WRITTEN INSTRUCTION.
Quote the records below word for word, please, from the very first line through the one that contains "random.seed(7)", and nothing beyond it.

#####

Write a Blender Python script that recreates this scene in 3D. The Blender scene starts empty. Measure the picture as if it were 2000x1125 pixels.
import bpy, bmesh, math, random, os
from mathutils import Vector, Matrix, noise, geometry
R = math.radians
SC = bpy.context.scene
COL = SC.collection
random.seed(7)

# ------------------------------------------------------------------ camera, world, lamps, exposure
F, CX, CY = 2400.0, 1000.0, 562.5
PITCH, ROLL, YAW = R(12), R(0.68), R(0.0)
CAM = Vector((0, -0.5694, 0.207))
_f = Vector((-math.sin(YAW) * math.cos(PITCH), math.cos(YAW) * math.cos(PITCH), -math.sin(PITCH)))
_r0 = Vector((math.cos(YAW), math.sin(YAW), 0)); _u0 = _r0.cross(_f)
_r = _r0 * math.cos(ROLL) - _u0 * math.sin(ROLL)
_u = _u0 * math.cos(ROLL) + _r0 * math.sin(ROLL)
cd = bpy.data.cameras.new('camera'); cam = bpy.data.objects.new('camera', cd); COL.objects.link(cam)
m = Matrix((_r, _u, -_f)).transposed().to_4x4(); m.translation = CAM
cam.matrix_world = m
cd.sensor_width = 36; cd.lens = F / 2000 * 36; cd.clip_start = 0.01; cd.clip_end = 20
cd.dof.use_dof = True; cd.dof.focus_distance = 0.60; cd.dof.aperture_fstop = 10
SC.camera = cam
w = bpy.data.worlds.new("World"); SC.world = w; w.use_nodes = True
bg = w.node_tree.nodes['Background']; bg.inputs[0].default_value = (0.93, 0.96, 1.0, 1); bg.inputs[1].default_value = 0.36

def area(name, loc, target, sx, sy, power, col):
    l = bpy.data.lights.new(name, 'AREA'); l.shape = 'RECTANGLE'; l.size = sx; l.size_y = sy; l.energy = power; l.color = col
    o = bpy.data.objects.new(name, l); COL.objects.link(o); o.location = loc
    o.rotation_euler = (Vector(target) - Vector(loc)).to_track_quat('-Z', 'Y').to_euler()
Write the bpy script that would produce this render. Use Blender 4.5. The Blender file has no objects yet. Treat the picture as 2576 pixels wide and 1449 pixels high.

#####

TASK SOLUTION.
Write a Blender Python script that recreates this scene in 3D. The Blender scene starts empty. Measure the picture as if it were 2000x1125 pixels.
import bpy, bmesh, math, random, os
from mathutils import Vector, Matrix, noise, geometry
R = math.radians
SC = bpy.context.scene
COL = SC.collection
random.seed(7)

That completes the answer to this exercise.